Requirement:
Go over the entries below line by line, copying each one that contains the word "Blender".

Given records:
_ _ _ _ _ _ _

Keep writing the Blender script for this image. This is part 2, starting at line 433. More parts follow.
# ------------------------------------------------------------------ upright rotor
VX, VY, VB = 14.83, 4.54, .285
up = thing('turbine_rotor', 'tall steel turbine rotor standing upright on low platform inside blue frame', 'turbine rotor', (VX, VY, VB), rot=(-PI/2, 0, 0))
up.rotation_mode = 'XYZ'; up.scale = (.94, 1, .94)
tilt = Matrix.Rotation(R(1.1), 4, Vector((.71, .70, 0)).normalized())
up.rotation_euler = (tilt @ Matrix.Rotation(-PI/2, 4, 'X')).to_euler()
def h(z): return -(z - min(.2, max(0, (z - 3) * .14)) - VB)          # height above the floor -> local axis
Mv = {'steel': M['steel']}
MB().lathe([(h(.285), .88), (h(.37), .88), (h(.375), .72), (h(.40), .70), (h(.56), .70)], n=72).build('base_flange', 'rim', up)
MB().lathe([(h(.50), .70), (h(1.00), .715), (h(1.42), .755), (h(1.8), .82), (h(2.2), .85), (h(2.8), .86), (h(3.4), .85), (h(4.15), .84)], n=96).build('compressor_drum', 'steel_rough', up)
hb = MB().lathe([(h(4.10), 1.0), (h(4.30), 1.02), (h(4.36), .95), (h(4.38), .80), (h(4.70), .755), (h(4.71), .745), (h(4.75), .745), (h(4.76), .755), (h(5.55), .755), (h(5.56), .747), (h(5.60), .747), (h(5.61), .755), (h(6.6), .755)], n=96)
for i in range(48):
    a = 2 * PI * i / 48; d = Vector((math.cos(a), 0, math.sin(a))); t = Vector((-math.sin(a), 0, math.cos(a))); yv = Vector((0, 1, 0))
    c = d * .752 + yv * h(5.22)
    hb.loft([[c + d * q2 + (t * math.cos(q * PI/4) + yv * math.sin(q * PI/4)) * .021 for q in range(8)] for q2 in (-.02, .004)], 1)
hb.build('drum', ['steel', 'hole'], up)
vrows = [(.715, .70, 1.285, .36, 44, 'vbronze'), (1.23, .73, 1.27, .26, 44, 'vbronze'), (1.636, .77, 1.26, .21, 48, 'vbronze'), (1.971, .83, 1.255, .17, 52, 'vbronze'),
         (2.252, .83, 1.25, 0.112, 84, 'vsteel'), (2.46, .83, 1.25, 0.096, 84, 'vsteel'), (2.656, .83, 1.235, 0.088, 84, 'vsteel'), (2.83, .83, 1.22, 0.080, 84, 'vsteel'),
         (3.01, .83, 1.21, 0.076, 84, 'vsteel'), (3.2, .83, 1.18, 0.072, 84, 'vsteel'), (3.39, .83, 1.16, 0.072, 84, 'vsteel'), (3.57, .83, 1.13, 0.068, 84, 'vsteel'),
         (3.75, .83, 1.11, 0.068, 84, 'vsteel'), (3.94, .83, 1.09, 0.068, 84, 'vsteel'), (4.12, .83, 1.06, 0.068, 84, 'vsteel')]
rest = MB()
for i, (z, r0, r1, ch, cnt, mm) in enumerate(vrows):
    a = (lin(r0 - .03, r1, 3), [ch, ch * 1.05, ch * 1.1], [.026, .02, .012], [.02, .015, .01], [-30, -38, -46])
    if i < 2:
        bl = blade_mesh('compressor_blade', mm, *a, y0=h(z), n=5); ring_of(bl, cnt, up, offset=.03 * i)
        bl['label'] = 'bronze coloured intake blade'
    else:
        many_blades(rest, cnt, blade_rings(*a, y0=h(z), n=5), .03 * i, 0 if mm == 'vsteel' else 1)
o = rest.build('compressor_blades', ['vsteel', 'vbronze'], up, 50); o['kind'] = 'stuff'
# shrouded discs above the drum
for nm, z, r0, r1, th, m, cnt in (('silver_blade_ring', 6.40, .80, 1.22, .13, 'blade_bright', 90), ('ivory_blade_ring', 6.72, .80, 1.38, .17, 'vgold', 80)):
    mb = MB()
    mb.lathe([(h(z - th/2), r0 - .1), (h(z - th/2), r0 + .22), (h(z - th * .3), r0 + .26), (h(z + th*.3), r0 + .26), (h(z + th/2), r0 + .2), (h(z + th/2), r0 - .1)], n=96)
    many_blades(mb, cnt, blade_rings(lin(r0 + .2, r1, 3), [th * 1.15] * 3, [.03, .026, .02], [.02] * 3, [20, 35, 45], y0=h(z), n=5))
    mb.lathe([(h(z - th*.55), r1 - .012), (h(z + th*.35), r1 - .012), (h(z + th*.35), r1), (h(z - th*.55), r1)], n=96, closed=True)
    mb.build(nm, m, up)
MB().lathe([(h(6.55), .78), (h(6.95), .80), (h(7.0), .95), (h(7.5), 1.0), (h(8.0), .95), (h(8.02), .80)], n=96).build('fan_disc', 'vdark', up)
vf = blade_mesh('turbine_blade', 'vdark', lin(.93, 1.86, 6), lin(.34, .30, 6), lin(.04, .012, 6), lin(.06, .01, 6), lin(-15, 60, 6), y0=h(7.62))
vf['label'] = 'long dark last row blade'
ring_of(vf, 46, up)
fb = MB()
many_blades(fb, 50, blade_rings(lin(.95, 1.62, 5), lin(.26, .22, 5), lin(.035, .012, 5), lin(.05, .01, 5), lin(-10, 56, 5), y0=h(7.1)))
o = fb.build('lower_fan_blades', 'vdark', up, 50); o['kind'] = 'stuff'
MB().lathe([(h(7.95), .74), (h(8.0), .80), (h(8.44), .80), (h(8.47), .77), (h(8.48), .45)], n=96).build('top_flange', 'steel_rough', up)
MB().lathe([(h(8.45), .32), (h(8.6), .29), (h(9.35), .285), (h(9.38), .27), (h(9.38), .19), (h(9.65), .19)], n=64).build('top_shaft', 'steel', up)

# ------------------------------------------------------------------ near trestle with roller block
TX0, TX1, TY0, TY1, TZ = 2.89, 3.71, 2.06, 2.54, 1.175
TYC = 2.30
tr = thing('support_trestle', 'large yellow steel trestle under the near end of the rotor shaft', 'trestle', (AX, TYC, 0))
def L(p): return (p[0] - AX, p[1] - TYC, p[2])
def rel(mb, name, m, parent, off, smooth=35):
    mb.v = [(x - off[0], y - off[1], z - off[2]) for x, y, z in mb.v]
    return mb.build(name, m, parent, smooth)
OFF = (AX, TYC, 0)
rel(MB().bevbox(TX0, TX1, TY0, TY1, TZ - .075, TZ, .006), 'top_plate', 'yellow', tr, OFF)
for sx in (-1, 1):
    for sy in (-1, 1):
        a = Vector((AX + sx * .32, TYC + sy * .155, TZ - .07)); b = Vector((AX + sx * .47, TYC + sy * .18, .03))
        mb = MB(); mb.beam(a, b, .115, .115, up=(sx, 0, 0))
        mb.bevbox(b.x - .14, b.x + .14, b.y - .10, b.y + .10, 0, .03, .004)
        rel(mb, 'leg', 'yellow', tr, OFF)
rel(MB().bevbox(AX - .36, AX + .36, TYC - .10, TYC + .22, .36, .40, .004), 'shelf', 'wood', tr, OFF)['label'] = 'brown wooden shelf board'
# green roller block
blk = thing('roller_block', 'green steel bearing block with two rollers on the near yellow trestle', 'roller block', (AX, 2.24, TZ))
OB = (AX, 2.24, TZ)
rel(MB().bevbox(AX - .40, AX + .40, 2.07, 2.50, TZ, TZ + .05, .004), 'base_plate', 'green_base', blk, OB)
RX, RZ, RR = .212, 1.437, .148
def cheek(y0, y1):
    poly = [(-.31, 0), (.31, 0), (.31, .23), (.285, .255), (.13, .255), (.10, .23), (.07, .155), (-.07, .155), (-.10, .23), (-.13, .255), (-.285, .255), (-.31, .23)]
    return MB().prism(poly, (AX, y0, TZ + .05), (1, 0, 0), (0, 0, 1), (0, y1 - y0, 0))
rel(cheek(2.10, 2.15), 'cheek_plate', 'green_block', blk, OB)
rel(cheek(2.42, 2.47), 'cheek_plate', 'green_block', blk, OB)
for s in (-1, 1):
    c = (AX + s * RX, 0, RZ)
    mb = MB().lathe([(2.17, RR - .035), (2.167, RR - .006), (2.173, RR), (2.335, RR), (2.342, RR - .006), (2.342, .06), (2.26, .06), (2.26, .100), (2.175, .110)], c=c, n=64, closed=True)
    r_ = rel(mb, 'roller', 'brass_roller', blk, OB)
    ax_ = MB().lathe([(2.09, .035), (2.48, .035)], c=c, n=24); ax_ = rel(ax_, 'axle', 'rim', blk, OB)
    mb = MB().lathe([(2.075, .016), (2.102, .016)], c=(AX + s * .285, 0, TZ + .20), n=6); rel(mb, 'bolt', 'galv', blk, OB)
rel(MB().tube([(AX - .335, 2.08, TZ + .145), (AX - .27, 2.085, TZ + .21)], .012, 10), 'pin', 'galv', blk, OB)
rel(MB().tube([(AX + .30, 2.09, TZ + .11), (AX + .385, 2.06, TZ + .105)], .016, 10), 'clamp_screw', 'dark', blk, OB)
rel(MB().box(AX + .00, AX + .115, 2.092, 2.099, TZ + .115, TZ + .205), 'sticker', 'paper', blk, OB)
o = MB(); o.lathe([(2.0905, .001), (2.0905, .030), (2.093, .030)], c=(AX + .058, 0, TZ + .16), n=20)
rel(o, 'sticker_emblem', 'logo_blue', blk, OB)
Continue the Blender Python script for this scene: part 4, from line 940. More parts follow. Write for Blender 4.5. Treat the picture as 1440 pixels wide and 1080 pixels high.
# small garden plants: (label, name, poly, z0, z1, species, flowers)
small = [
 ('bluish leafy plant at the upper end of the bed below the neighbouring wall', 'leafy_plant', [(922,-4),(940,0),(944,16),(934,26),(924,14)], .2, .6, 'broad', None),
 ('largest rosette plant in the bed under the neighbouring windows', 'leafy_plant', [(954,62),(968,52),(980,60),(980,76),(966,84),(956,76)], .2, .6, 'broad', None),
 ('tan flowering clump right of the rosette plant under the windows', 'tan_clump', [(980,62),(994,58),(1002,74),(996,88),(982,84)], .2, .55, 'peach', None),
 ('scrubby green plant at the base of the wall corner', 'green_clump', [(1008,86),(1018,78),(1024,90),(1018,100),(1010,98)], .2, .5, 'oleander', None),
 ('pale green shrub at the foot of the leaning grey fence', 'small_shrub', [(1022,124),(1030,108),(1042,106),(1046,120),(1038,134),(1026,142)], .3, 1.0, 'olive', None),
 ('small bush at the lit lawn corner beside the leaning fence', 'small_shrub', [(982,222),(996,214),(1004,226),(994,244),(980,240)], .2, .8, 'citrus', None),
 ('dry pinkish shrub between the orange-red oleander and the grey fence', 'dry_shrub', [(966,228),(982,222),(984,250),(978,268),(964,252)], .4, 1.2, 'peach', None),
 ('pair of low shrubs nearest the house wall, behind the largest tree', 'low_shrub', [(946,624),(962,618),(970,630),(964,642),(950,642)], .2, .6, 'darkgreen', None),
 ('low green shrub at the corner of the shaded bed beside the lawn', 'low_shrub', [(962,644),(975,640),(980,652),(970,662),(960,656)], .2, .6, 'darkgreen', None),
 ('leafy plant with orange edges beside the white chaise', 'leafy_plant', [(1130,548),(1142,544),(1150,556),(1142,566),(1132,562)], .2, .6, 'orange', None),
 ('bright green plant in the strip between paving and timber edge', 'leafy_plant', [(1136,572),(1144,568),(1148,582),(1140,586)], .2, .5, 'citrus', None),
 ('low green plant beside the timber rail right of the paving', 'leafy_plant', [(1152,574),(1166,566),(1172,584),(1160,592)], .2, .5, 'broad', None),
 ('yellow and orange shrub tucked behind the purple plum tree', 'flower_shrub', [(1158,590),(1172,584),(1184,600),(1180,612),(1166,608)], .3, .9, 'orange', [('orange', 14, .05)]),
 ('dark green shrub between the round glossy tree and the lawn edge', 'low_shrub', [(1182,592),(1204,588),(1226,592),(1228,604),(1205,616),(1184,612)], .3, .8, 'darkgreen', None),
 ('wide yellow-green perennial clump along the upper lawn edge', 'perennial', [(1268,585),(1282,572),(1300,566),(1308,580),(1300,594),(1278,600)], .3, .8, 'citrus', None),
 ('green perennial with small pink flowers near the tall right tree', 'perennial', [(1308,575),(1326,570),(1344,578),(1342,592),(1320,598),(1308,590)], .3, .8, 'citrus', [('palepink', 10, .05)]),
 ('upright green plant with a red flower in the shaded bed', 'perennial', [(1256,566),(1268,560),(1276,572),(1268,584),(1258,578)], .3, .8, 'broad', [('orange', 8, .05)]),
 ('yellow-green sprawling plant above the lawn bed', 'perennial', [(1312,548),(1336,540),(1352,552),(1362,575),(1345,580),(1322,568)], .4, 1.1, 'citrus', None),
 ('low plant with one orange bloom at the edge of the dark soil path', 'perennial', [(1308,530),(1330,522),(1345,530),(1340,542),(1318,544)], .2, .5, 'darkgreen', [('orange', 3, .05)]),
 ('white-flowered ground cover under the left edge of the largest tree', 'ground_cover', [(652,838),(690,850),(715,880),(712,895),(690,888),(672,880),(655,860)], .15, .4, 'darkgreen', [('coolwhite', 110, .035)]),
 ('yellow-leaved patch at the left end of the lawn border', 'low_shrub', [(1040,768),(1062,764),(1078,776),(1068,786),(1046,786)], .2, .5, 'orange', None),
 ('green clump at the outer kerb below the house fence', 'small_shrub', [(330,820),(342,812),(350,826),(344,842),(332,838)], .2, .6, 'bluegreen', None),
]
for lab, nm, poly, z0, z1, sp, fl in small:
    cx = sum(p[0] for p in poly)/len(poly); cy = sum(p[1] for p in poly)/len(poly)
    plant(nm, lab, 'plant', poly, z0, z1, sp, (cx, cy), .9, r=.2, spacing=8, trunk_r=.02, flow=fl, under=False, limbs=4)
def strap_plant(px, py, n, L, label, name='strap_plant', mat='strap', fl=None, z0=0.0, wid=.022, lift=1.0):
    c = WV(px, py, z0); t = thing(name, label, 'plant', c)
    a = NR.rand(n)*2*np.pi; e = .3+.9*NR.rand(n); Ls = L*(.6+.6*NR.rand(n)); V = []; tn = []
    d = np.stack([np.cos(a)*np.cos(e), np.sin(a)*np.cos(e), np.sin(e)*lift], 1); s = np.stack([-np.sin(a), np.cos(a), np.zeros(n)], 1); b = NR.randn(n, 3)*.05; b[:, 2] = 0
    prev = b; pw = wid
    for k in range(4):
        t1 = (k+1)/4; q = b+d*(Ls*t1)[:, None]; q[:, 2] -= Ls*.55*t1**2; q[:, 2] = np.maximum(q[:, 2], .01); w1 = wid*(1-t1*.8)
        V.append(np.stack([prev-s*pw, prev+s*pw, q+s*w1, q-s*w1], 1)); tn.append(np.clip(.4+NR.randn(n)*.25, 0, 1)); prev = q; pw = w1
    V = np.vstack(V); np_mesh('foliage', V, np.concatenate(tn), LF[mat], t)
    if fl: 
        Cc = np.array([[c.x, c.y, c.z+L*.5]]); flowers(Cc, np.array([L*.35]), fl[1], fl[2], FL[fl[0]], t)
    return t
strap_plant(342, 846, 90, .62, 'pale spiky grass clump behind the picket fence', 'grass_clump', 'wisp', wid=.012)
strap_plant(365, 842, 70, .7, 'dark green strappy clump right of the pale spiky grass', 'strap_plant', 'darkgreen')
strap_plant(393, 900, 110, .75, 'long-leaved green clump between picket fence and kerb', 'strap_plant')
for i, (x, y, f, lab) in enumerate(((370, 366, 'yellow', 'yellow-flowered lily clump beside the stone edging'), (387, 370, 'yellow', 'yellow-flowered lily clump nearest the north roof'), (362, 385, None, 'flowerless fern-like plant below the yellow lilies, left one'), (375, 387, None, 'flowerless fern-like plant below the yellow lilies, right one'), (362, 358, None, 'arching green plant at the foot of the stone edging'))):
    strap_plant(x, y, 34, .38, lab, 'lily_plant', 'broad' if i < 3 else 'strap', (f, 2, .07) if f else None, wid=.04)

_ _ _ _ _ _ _

Correct output:
Keep writing the Blender script for this image. This is part 2, starting at line 433. More parts follow.
Continue the Blender Python script for this scene: part 4, from line 940. More parts follow. Write for Blender 4.5. Treat the picture as 1440 pixels wide and 1080 pixels high.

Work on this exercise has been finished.